Simple (I think?) measure theory question

[AxiomOfChoice]

If you have two measurable sets A and B (not necessarily disjoint), is there an easy formula for the measure of the difference, m(A-B)?

 

[g_edgar]

m(A-B) = m(A) - m(A\cap B)
or, slightly better since it holds even if m(A) = \infty,
m(A-B) + m(A\cap B) = m(A)

 

[jambaugh]

By set difference do you mean symmetric difference?
A-B= A\cap \overline{B} \cup \overline{A}\cap B
where overline is set complement?

g_edgar's formulas are for:
A-B = A \cap \overline{B}= \{ x | x\in A \, \&\, x\not\in B\}

I'll use ~ for symmetric difference and then:
m(A \sim B) = m(A) + m(B) - m(A\cap B)
Its just a matter of looking at a Venn diagram and thinking of areas as the measure.

 

[AxiomOfChoice]

m(A-B) = m(A) - m(A\cap B)
or, slightly better since it holds even if m(A) = \infty,
m(A-B) + m(A\cap B) = m(A)

Thanks! But can you explain why this is this justified? There is a corollary in my textbook that gives m(B-A) = m(B) - m(A) if A\subseteq B. Do we have S-T = S - (S\cap T) for any sets S and T? If we do, I'm satisfied...

 

[Office_Shredder]

Do we have S-T = S - (S\cap T) for any sets S and T? If we do, I'm satisfied...

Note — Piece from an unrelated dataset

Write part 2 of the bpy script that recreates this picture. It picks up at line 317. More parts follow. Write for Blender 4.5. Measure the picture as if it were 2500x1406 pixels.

Of course you do! S-T is the points in S that are not in T. But the only points that can be removed from S are the points in T that are also in S. And S-(S \cap T) is precisely the points in S except for the points in T also in S. It's nearly a semantic proof

 

[jambaugh]

Informally you see it in a Venn diagram.
Formally you look at the additivity property of measures, i.e. the measure of the union of disjoint sets is the sum of the measures of the pieces.

When dealing with any combination of unions and/or intersections simply break the set in question down into its smallest** pieces.

Example: Given initial sets A, B, and C you can break A up into A = ABC U ABC' U AB'C U AB'C' (where I'm using AB for A intersect B and B' for complement of B.)

**(smallest in terms of not further divisible by intersection with a given set or set's complement.)

This is very very straightforward stuff. Again draw a Venn diagram! I think you may be over thinking this.